A government extremism adviser has admitted during a private meeting that it is wrong to label Extinction Rebellion (XR) supporters as “extreme”, despite the home secretary, Priti Patel, condemning the group as “criminals” who threaten the nation's way of life.

The government adviser was former Labour MP, but now Tory supporter John Woodcock, who sits in the Lords as Lord Walney.

It is reported that during a conversation with XR he accepted that XR was not, per see, extremist. He added that he agreed there was a need for urgent action to address the climate crisis but said:

I have become increasingly convinced of the need to act further and faster than we have. I supported the Labour party's position of declaring a climate emergency [in parliament] but what comes from that is not clear in my mind.

He apparently then speculated on XR harbouring a “far-left” anti-capitalist agenda and said of XR's participatory democracy that:

You can change the form of democracy, make it more participatory, but ultimately the public are not going to accept … the level of economic reduction, which you believe is necessary, and therefore … you will end up in an alternative to democracy itself.

In other words, opposing the form of capitalism that we have that is unquestionably destroying the planet that we are living on is extreme, after all.

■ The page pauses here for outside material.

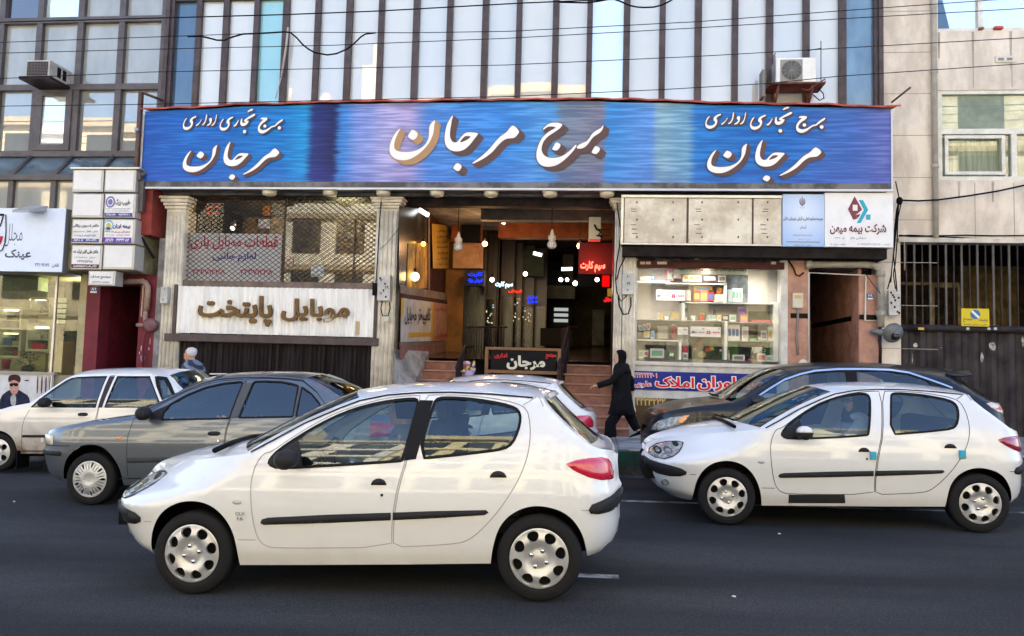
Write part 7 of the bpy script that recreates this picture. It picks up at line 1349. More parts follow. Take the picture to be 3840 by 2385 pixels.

And representing the will of people is also extreme, apparently, and even anti-democratic.

Woodcock, I am quite sure, does understand all of this.

And I am sure he also knows more than enough about what climate change is all about.

But he also knows that his Tory paymasters require that nothing change.

So he labels those who think that we must change to survive - which is a necessity - as potential extremists after all - not for any logical or factual reason but because he wishes to maintain the neoliberal political and anti-democratic status quo.

As I have already said elsewhere this morning, this is what is not just killing politics in the UK, but quite literally us too.